Auch die Ausweitung des Präventivgewahrsams sei gefährlich. »Mir geht es nicht um zwei oder fünf Tage, sondern um die rechtlichen Voraussetzungen«, sagt der Anwalt. Zwar werde ein richterlicher Beschluss benötigt, die Entscheidung aber auf Grundlage der Informationen der Polizei getroffen. Kritisch sieht er, dass der Gewahrsam nun bereits mit schwammigen Begründungen beim Verdacht auf Ordnungswidrigkeiten möglich ist. »Wenn die Tür erst mal einen Spalt offen ist, geht sie nie wieder zu«, sagt Lau. Lebensgefährlich werde es beim niedrigschwelligen Einsatz von Tasern. Lau verweist auf die Kritik von Menschenrechtsorganisationen.

»Der Einsatz von Tasern kann Menschen schwer verletzen oder sogar töten, besonders wenn Betroffene Vorerkrankungen haben, psychisch stark belastet sind oder Drogen konsumieren«, sagt Paula Zimmermann von Amnesty International. Doch dies ist von außen oft nicht zu erkennen, oder Polizisten fehlt die entsprechende Schulung – in der Vergangenheit wurden schon oft Menschen durch den Tasereinsatz getötet. Taser werden als milde Alternative zur Schusswaffe angepriesen. Aber das Gesetz »erlaubt Tasern auch als Ersatz für Hiebwaffen«, so Zimmermann.

Am Donnerstag wird auch der Berliner Doppelhaushalt beschlossen. Noch nie hat ein Senat so viel Geld ausgegeben, doch die Investitionen in soziale Sicherheit werden nicht erhöht. »Soziale Träger berichten, dass Kürzungen ins Haus stehen oder die Gelder nicht an Inflation und Lohnsteigerungen angepasst werden«, sagt David Kiefer. Dies bedeute eine reelle Kürzung.

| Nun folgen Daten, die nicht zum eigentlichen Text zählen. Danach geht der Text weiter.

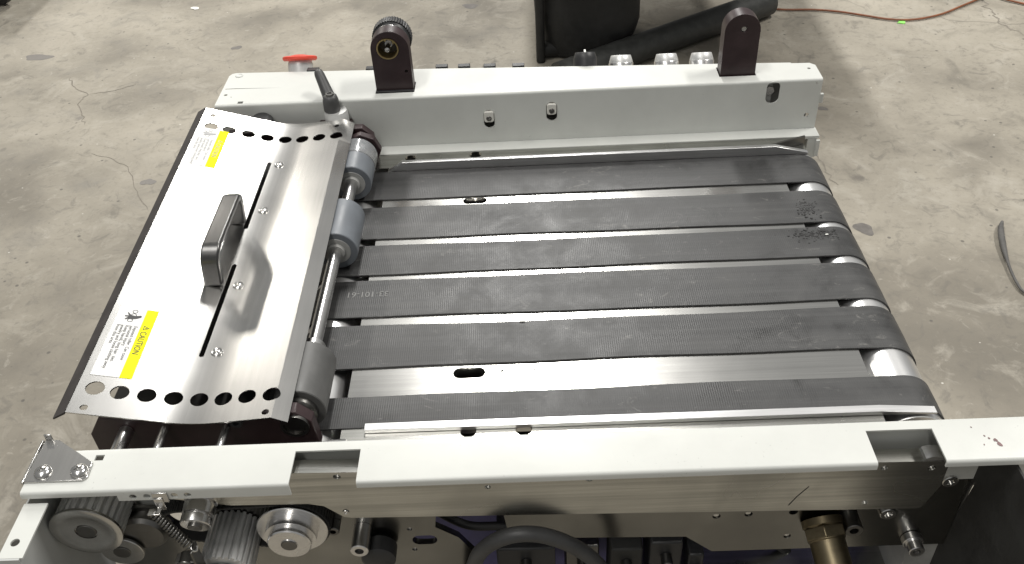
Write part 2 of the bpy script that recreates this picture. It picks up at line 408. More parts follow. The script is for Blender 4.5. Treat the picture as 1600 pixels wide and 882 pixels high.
# knurled knob
n = 44; pts = []
for k in range(n):
    a = 2*math.pi*k/n
    for da, rr in ((0, .0245), (.35, .0252), (.55, .0252), (.85, .0243)):
        aa = a+da*2*math.pi/n; pts.append((bx+.0005+rr*math.cos(aa), .1300+rr*math.sin(aa)))
kn = MB().prism(pts, 'y', 1.0895, 1.1035)
kn.lathe([(0, .0215), (.0035, .0232)], (bx+.0005, 1.0860, .1300), (0, 1, 0), 44)
kn.lathe([(0, .0238), (.003, .0225), (.004, .018)], (bx+.0005, 1.1036, .1300), (0, 1, 0), 44)
obj('knurled_knob', kn, 'black_plastic', br)
obj('washer', MB().lathe([(0, .0232), (.0012, .0232)], (bx, 1.0834, .1290), (0, 1, 0), 40), 'turned_metal', br)
bx = .2693
br2 = obj('mounting_bracket', plate('b', arch(bx, .0220, .04, .131), [circle(bx+.0015, .1335, .0040, 20)], 'y', 1.0640, 1.0850), 'black_anodised', R, .0008)
obj('screw', socket_bolt((bx+.0015, 1.0680, .1335), .0036, .003), 'screw_metal', br2)

# --- deck plate with slots and pilot holes
dp = obj('deck_plate', plate('d', rect(-.179, .3085, .556, .9915), [slot(-.0668, .9155, .029, .0125), slot(-.0652, .6235, .031, .0140), circle(-.0335, .9135, .0015, 10), circle(-.0115, .9143, .0011, 10), circle(-.0335, .6245, .0018, 10), circle(-.0178, .6248, .0010, 10), circle(-.0025, .6250, .0015, 10)], 'z', -.012, -.0020), 'aluminium_deck', R)
for y, x in ((.9155, -.0668), (.6235, -.0652)):
    sb = MB()
    sb.box(x-.013, x+.006, y-.005, y-.0006, -.014, -.0105)
    for k in range(3):
        sb.cyl((x-.009+k*.006, y-.004, -.0105), (x-.009+k*.006, y-.004, -.0085), .0018, 10)
    obj('sensor', sb, 'screw_metal', dp)
obj('deck_tray', MB().box(-.16, .30, .56, .99, -.035, -.0305), 'black_panel', dp)

# --- rollers at both ends
def rol(x, name):
    b = MB().lathe([(0, .012), (.0, .0309), (.0008, .0316), (.4447, .0316), (.4455, .0309), (.4455, .012)], (x, .5475, -.0335), (0, 1, 0), 64)
    o = obj(name, b, 'roller_metal', R)
    obj('axle', MB().cyl((x, .50, -.0335), (x, 1.03, -.0335), .009, 20), 'dark_steel', o); return o
rol(.3365, 'drive_roller'); rol(-.2125, 'tail_roller')

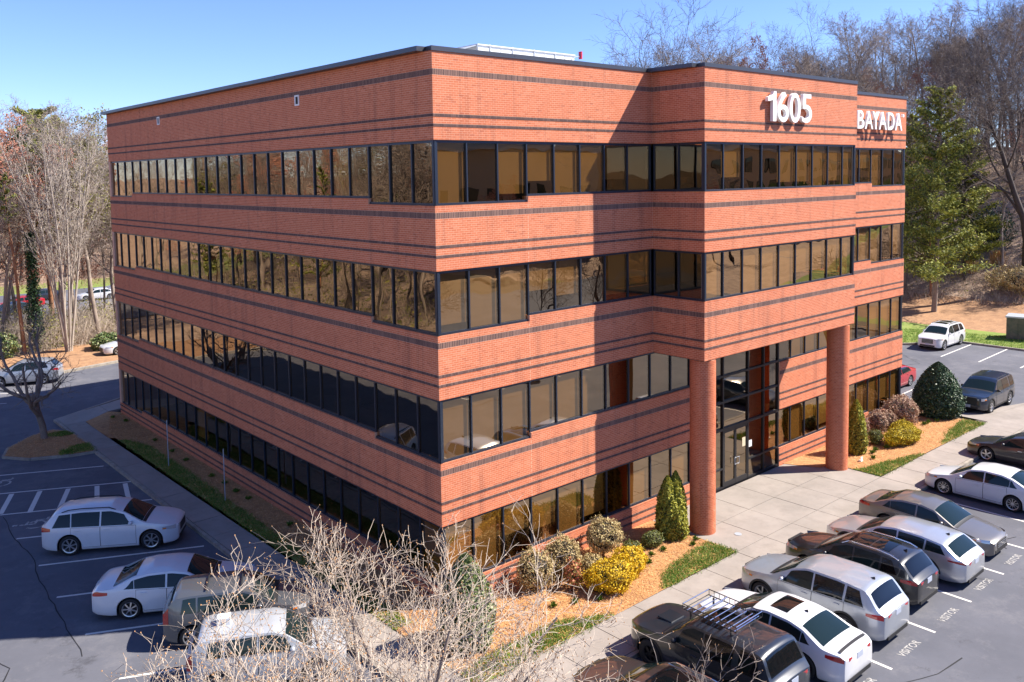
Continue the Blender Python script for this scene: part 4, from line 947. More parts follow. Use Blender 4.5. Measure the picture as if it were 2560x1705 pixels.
WAG = V(SED, cat='car', L=5.0, W=1.86, R=.35, wb=2.83, fo=.95, top=[(0,.55),(.03,.68),(.2,.79),(.7,.90),(1.3,.98),(2.05,1.38),(2.55,1.47),(3.5,1.47),(4.2,1.40),(4.32,1.36),(4.76,1.04),(4.92,.96),(5.0,.7)],
    belt=[(0,.52),(.2,.72),(1.2,.88),(2,.92),(3.9,1.0),(4.6,1.0),(5.0,.78)], glass=(1.32,2.08,4.32,4.78), win=[(1.62,2.68,.30,0),(2.74,3.62,0,.02),(3.68,4.36,.02,-.20)], clad=True, rim='five', tail=(.02,.55,.84,.95), platez=.84, doors=[(1.5,2.70),(2.72,3.62)])

build_car('parked_suv', 'white crossover with roof rails parked nose to the left walk', V(JOU, L=4.8), P_['white'], (-5.95, 12.95), -33)
build_car('parked_car', 'white saloon beside the white crossover, in the building shade', V(SED, L=4.9, wb=2.81, rim='seven', fin=False, spoiler=False), P_['white'], (-5.92, 6.62), -31)
kc, K = build_car('parked_car', 'boxy grey hatchback with black crossbars on its roof', BOX, P_['grey'], (-5.15, 3.65), -28)
for s in (1.95, 2.95):
    pts = [(K['X'](s), y, float(K['Ztop'](s, y))+.07) for y in np.linspace(-.62, .62, 7)]; MB().tube(pts, .028, 6).build('crossbar', MT['plastic'], kc)
kc2, K2 = build_car('parked_car', 'boxy pale silver hatchback partly hidden by the bare branches', V(BOX, frontplate=True), P_['pearl'], (-5.55, .75), -28)
MB().box(-1.35, -1.0, -.15, .18, 1.60, 1.80).build('roof_sign', MT['white'], kc2)
NY = -5.65
def rowcar(name, label, spec, pm, x, ny=NY, **k): return build_car(name, label, spec, pm, (x, ny-spec['L']/2), 90, **k)
rowcar('parked_suv', 'charcoal estate car at the bottom edge with silver roof rails and glass roof', V(SUV, rails=(2.1,4.2), roofglass=[(2.3,3.2),(3.3,4.1)], rim='five'), P_['brown'], .2, -6.2)
rc, RK = rowcar('parked_suv', 'black off-road suv carrying a silver roof basket', RUN, P_['charcoal'], 3.36, -5.5)
rk = MB(); zb = 1.93
rb = MB().tube([(.62,-.58,zb),(-1.10,-.58,zb),(-1.10,.58,zb),(.62,.58,zb),(.62,-.58,zb)], .016, 6, cap=False).build('roof_basket', MT['plastic'], rc)
for k in range(9): MB().tube([(.5-k*.19,-.58,zb),(.5-k*.19,.58,zb)], .014, 6).build('bar', MT['chrome'], rb)
for sd in (1, -1):
    MB().tube([(.62,sd*.60,zb+.15),(-1.10,sd*.60,zb+.15)], .014, 6).build('rail', MT['plastic'], rb)
    for k in range(11): MB().box(.61-k*.172-.006, .61-k*.172+.006, sd*.60-.006, sd*.60+.006, zb, zb+.15).build('upright', MT['plastic'], rb)
for k, x in enumerate((.62, .0, -1.10)): MB().tube([(x,-.60,zb+.15),(x,.60,zb+.15)], .016, 6).build('cross_rail', MT['chrome'], rb)
for x in (.4,-.9):
    for sd in (1,-1): MB().box(x-.02, x+.02, sd*.52-.02, sd*.52+.02, 1.70, zb).build('foot', MT['plastic'], rb)
MB().box(1.25, 1.75, -.28, .28, 1.145, 1.19).build('hood_scoop', P_['charcoal'], rc)
rowcar('parked_car', 'white saloon with black wheels, dark sunroof and lip spoiler', V(SED, roofglass=[(2.45,3.0)], spoiler=True, rim='ten', darkrim=True, R=.345, rimr=.72), P_['white2'], 5.98, -5.85)
rowcar('parked_suv', 'silver suv between the white saloon and the black crossover', V(SUV), P_['silver'], 8.72, -5.65)
rowcar('parked_suv', 'black crossover with chrome roof rails and red tail lights', V(SUV, L=4.66, wb=2.73, W=1.84, R=.355, clad=False, rails=(2.1,4.0), chrome=True, top=[(0,.6),(.03,.80),(.2,.93),(.7,1.02),(1.2,1.08),(1.9,1.5),(2.3,1.64),(3.3,1.66),(4.0,1.60),(4.15,1.55),(4.5,1.14),(4.6,1.0),(4.66,.75)], glass=(1.22,1.98,4.15,4.5), win=[(1.58,2.52,.28,0),(2.58,3.42,0,.02),(3.5,4.02,.02,-.2)], doors=[(1.45,2.54),(2.56,3.44)], belt=[(0,.58),(.2,.82),(1.2,.98),(2.4,1.01),(4.0,1.10),(4.4,1.08),(4.66,.8)], roofglass=[(2.25,2.95),(3.02,3.6)]), P_['black'], 11.46, -5.6)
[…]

Parallel wird der Etat der Repressionsbehörden um mehr als 100 Millionen Euro auf knapp 2 Milliarden Euro aufgestockt. Der Abgeordnete Ferat Koçak (Linke) kritisiert, dass der Anteil der Polizei am Haushalt in Berlin immer weiter wächst und bereits höher liegt als in New York. »Und wir kennen alle die Bilder der hochgerüsteten US-Polizei.« Das Resultat dieser Prioritätensetzung sieht David Kiefer im Wrangelkiez: »Wir haben hier seit 2015 immer mehr Polizei, aber die sozialen Konflikte haben sich trotzdem verschärft.«

In Zukunft plant der Senat dennoch die Einführung von Videoüberwachung an sogenannten kriminalitätsbelasteten Orten und den gezielten Todesschuss.